-- What is being asked --
Quote the listing below word for word, stopping after the line that contains "return [Vector((c[0] +".
[start]
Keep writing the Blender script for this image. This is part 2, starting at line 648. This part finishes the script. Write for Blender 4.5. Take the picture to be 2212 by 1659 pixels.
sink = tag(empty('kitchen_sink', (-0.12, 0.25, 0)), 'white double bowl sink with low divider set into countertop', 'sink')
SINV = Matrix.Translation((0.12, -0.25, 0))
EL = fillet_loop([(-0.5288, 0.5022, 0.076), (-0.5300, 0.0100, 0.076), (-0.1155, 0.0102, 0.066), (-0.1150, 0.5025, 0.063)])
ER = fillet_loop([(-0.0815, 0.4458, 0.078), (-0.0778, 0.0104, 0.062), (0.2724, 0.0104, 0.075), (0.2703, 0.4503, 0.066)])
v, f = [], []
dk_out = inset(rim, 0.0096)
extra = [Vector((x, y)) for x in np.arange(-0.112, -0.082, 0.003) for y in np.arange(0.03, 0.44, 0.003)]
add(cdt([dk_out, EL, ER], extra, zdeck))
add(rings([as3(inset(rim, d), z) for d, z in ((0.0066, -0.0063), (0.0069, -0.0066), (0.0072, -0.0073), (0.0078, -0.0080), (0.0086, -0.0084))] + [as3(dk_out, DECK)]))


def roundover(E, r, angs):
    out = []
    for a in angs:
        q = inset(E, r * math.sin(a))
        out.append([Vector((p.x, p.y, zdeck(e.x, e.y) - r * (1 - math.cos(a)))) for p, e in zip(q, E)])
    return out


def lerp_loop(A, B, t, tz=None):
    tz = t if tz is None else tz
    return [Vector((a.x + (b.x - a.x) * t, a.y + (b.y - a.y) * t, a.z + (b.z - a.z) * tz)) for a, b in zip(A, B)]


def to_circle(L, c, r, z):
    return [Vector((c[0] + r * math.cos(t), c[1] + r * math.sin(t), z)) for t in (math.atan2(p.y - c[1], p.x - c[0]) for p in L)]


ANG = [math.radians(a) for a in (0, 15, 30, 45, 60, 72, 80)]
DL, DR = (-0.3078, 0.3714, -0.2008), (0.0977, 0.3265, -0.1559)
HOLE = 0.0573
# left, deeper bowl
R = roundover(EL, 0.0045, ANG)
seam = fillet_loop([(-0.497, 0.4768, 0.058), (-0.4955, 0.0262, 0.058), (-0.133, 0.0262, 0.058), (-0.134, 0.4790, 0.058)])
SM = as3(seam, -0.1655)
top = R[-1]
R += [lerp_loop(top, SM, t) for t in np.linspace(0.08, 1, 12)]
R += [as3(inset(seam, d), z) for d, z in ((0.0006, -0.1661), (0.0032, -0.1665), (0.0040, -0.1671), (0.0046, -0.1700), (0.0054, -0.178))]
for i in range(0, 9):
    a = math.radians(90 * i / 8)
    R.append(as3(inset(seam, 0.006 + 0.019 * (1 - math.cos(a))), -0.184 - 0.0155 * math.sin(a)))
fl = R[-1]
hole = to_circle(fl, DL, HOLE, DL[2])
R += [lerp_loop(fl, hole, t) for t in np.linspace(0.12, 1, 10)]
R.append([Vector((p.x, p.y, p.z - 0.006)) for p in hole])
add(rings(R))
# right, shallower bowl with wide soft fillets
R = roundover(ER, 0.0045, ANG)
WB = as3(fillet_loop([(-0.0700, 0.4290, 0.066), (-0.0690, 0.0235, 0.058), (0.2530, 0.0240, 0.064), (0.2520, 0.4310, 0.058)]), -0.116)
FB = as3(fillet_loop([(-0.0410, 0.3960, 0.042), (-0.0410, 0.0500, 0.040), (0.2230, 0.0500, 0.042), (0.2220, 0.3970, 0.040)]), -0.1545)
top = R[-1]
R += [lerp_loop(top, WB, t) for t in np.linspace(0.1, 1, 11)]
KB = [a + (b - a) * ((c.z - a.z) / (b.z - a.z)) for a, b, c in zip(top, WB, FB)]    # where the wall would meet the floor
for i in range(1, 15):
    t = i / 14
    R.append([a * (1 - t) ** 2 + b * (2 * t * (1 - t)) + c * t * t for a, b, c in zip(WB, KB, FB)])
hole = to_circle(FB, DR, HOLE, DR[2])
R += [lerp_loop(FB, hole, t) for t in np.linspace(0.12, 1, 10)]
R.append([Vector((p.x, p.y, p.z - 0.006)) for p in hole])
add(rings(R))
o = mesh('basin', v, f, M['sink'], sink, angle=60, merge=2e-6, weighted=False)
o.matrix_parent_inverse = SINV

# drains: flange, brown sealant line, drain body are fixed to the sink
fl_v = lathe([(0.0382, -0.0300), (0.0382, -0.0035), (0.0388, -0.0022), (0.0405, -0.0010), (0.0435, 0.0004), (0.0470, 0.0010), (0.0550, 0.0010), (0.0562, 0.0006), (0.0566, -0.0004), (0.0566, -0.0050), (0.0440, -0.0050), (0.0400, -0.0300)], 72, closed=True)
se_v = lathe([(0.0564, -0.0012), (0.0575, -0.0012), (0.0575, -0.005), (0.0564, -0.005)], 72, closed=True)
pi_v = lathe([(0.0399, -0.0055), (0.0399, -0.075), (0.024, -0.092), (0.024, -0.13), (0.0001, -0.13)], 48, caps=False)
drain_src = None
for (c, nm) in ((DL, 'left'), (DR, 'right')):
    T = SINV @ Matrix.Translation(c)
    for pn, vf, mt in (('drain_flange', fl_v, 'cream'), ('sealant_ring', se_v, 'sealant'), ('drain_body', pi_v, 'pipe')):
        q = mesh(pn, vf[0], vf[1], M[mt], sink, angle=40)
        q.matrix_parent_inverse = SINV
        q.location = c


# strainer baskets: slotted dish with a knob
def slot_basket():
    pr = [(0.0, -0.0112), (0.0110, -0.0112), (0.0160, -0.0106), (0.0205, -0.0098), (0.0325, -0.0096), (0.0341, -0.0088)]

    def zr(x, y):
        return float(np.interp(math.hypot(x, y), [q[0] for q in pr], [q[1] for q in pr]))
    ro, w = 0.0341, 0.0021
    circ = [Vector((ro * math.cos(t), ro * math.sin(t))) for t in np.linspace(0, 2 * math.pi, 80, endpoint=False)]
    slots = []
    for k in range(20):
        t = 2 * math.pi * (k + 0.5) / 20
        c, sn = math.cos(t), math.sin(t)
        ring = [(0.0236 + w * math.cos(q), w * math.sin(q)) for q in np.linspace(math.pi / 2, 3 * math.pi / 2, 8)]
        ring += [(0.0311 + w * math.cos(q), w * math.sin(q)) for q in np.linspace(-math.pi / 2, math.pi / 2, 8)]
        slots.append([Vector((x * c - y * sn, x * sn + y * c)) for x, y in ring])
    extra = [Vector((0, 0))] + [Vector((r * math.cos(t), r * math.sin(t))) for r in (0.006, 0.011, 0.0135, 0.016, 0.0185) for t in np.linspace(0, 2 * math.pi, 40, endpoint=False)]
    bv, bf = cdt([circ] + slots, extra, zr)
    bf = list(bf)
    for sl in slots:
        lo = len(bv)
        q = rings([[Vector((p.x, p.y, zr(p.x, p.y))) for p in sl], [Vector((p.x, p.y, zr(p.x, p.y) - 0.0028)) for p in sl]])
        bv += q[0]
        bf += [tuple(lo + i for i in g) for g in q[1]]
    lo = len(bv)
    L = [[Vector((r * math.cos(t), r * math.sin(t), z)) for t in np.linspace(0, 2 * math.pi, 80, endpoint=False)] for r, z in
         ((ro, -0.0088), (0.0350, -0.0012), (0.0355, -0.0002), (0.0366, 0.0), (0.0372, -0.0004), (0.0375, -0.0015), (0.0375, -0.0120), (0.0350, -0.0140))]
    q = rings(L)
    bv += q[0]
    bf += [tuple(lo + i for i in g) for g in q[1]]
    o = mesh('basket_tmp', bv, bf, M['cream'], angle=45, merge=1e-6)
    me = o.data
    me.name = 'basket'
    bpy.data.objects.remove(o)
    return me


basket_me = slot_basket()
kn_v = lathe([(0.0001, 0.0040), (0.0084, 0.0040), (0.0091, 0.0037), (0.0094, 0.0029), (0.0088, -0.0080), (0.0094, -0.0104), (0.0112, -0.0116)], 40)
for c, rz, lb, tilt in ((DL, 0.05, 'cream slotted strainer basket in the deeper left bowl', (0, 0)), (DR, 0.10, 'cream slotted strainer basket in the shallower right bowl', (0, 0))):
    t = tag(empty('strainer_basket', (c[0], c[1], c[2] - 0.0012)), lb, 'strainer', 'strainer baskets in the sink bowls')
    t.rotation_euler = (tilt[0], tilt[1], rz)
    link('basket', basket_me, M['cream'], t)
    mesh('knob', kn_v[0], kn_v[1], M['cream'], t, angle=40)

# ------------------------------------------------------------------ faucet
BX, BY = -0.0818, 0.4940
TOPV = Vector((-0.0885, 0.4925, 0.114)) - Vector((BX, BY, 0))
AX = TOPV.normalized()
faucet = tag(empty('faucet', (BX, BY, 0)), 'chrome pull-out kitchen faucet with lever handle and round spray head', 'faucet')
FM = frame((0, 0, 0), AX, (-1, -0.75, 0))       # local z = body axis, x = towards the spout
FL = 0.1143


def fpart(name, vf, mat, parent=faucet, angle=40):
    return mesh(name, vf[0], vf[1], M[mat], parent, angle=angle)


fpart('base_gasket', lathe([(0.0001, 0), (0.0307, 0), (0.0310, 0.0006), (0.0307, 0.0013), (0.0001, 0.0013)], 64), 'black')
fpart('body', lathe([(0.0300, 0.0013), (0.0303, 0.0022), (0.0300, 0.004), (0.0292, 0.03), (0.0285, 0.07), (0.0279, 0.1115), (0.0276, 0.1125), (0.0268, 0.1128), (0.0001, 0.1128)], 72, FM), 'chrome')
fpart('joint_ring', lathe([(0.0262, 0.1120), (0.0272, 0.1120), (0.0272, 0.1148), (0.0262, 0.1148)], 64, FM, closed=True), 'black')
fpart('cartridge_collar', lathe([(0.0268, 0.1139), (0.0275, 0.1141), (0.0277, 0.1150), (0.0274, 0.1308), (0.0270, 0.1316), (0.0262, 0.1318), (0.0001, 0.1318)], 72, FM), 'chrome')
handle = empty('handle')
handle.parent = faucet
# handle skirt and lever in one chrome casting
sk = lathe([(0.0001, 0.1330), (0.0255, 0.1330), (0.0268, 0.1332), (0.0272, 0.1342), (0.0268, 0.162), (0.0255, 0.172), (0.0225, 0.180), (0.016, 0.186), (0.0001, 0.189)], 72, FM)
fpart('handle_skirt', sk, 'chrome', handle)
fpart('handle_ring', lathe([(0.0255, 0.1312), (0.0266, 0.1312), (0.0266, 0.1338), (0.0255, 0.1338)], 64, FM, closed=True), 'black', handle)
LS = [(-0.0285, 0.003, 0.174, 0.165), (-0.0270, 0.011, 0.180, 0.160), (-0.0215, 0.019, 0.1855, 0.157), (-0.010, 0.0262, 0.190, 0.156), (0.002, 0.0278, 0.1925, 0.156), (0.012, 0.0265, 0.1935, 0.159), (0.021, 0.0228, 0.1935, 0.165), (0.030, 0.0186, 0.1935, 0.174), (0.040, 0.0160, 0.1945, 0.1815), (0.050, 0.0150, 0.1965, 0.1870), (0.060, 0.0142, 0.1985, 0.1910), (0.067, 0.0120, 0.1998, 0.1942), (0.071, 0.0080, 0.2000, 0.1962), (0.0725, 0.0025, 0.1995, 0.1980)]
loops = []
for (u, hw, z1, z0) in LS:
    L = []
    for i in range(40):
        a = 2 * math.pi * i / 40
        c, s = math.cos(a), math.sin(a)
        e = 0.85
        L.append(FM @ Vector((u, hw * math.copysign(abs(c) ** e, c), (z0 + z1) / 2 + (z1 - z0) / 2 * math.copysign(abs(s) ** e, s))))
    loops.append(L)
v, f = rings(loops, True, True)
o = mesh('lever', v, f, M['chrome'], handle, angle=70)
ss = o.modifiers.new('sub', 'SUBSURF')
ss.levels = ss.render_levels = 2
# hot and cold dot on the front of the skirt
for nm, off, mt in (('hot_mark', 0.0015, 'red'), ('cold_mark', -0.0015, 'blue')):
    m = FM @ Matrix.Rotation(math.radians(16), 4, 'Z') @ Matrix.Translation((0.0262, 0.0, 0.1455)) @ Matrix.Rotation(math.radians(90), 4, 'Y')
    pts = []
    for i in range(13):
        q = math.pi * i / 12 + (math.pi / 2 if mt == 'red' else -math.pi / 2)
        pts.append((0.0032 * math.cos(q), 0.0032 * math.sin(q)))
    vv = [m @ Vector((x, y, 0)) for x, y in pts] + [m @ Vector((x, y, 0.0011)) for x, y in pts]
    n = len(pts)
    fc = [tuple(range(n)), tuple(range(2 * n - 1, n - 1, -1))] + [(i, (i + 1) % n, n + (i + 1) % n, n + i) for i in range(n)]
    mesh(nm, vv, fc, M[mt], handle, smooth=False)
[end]
-- Solution --
Keep writing the Blender script for this image. This is part 2, starting at line 648. This part finishes the script. Write for Blender 4.5. Take the picture to be 2212 by 1659 pixels.
sink = tag(empty('kitchen_sink', (-0.12, 0.25, 0)), 'white double bowl sink with low divider set into countertop', 'sink')
SINV = Matrix.Translation((0.12, -0.25, 0))
EL = fillet_loop([(-0.5288, 0.5022, 0.076), (-0.5300, 0.0100, 0.076), (-0.1155, 0.0102, 0.066), (-0.1150, 0.5025, 0.063)])
ER = fillet_loop([(-0.0815, 0.4458, 0.078), (-0.0778, 0.0104, 0.062), (0.2724, 0.0104, 0.075), (0.2703, 0.4503, 0.066)])
v, f = [], []
dk_out = inset(rim, 0.0096)
extra = [Vector((x, y)) for x in np.arange(-0.112, -0.082, 0.003) for y in np.arange(0.03, 0.44, 0.003)]
add(cdt([dk_out, EL, ER], extra, zdeck))
add(rings([as3(inset(rim, d), z) for d, z in ((0.0066, -0.0063), (0.0069, -0.0066), (0.0072, -0.0073), (0.0078, -0.0080), (0.0086, -0.0084))] + [as3(dk_out, DECK)]))


def roundover(E, r, angs):
    out = []
    for a in angs:
        q = inset(E, r * math.sin(a))
        out.append([Vector((p.x, p.y, zdeck(e.x, e.y) - r * (1 - math.cos(a)))) for p, e in zip(q, E)])
    return out


def lerp_loop(A, B, t, tz=None):
    tz = t if tz is None else tz
    return [Vector((a.x + (b.x - a.x) * t, a.y + (b.y - a.y) * t, a.z + (b.z - a.z) * tz)) for a, b in zip(A, B)]


def to_circle(L, c, r, z):
    return [Vector((c[0] + r * math.cos(t), c[1] + r * math.sin(t), z)) for t in (math.atan2(p.y - c[1], p.x - c[0]) for p in L)]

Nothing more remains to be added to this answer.